■ WRITTEN INSTRUCTION: Return only the lines from the top of the data down to the one that holds "scene.camera = cam", both included, without any pictures.

(Items listed in a dataset)
>>>

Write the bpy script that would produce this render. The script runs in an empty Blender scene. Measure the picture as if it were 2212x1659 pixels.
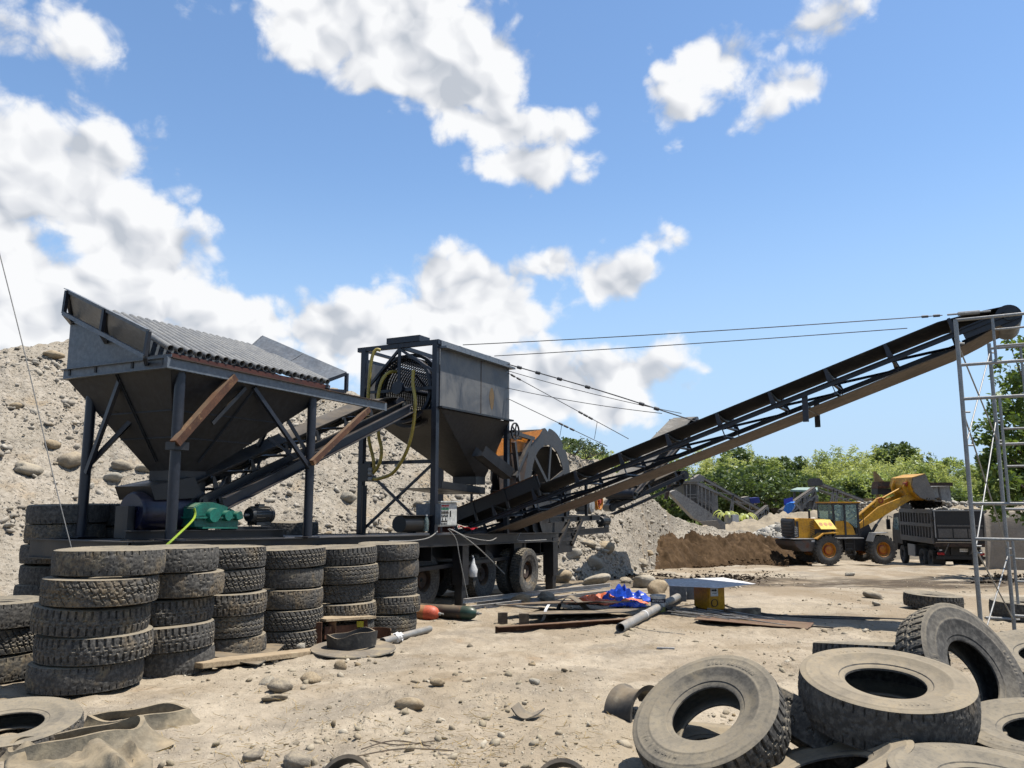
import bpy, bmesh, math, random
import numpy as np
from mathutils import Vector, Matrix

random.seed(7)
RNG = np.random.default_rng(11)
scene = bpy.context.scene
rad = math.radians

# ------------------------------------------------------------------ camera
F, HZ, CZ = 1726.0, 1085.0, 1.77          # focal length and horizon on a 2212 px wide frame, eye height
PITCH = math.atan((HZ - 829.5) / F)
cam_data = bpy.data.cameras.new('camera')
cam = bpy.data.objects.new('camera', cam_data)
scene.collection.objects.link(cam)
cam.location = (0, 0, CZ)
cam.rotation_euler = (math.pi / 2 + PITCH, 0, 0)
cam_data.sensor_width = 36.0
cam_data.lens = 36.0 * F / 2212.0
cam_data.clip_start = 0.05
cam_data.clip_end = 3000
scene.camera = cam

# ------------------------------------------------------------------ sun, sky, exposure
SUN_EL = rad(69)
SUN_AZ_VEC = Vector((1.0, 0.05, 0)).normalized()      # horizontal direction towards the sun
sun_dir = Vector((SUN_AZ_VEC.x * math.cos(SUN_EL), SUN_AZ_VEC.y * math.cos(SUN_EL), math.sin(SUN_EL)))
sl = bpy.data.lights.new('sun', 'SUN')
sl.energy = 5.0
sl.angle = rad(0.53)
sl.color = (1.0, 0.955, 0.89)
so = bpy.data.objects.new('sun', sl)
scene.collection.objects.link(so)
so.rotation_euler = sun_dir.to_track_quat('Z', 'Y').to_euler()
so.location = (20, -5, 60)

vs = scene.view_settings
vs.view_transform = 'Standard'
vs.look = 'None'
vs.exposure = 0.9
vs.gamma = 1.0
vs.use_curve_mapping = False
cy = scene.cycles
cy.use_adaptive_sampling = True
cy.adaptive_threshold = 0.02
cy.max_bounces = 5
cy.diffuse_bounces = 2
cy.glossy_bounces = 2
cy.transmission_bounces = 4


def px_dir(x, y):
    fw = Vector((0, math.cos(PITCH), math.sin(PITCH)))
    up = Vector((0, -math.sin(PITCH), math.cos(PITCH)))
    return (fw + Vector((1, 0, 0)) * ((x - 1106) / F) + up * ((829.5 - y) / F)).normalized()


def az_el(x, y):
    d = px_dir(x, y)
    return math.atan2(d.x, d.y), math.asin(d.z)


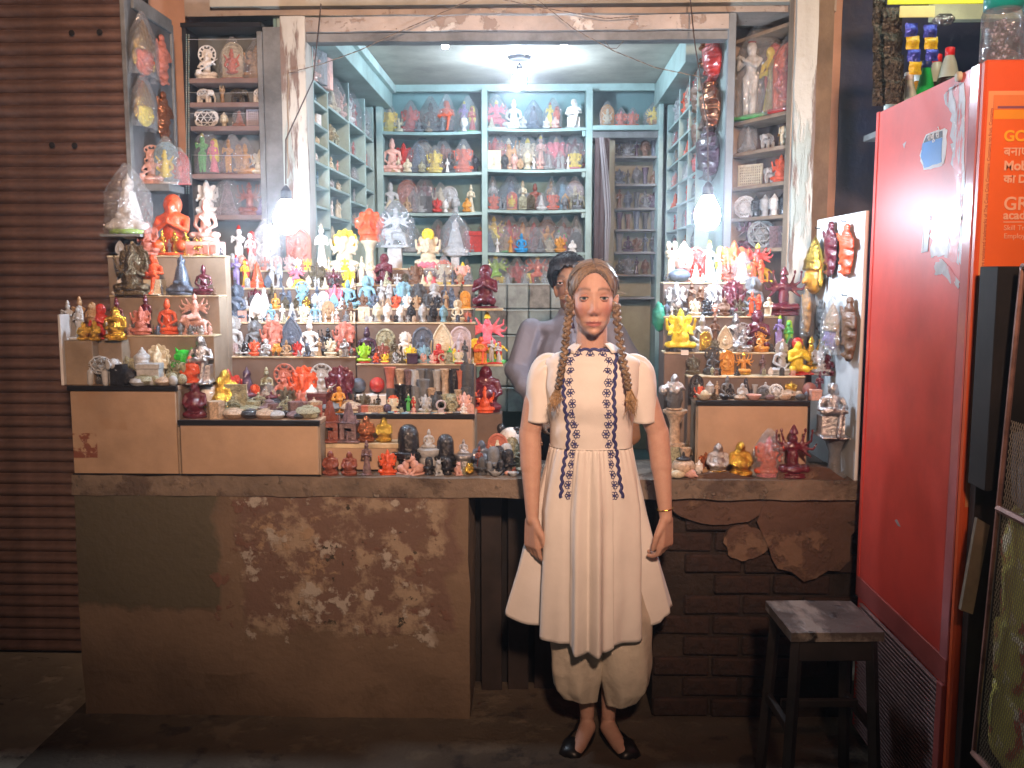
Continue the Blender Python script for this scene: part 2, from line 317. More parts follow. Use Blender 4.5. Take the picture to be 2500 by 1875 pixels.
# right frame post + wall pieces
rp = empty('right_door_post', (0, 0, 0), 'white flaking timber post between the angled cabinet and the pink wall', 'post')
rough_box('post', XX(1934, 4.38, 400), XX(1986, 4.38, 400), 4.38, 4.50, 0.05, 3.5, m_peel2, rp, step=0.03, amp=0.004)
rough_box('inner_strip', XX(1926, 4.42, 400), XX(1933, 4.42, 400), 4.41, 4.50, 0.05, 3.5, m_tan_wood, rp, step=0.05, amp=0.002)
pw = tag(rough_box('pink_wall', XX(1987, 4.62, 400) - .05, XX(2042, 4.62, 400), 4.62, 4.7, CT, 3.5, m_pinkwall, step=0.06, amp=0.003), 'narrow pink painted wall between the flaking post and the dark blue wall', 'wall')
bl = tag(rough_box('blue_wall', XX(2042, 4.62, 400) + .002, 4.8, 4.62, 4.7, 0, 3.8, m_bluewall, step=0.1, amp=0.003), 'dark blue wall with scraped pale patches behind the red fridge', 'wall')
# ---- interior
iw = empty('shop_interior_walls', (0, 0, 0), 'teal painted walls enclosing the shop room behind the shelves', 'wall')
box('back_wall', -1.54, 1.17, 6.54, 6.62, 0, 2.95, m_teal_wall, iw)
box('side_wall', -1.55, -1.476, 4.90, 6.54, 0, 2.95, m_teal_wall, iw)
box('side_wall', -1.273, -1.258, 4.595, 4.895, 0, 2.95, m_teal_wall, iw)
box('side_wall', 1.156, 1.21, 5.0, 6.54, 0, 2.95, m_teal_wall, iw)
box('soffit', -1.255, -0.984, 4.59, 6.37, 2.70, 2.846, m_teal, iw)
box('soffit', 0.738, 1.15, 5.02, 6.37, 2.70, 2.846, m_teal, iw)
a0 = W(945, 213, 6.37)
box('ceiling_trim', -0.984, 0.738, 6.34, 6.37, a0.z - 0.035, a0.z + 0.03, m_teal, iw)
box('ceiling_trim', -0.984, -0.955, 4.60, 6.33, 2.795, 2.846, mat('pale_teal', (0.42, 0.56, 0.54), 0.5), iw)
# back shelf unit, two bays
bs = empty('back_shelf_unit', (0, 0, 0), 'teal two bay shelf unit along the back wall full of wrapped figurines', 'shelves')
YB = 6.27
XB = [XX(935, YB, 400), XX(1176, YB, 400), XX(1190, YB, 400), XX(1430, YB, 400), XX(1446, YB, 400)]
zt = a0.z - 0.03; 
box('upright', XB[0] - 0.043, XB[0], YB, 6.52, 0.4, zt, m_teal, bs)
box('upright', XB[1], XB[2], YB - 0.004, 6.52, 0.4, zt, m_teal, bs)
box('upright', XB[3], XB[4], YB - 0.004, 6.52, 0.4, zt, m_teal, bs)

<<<

■ WORKED SOLUTION:
Write the bpy script that would produce this render. The script runs in an empty Blender scene. Measure the picture as if it were 2212x1659 pixels.
import bpy, bmesh, math, random
import numpy as np
from mathutils import Vector, Matrix

random.seed(7)
RNG = np.random.default_rng(11)
scene = bpy.context.scene
rad = math.radians

# ------------------------------------------------------------------ camera
F, HZ, CZ = 1726.0, 1085.0, 1.77          # focal length and horizon on a 2212 px wide frame, eye height
PITCH = math.atan((HZ - 829.5) / F)
cam_data = bpy.data.cameras.new('camera')
cam = bpy.data.objects.new('camera', cam_data)
scene.collection.objects.link(cam)
cam.location = (0, 0, CZ)
cam.rotation_euler = (math.pi / 2 + PITCH, 0, 0)
cam_data.sensor_width = 36.0
cam_data.lens = 36.0 * F / 2212.0
cam_data.clip_start = 0.05
cam_data.clip_end = 3000
scene.camera = cam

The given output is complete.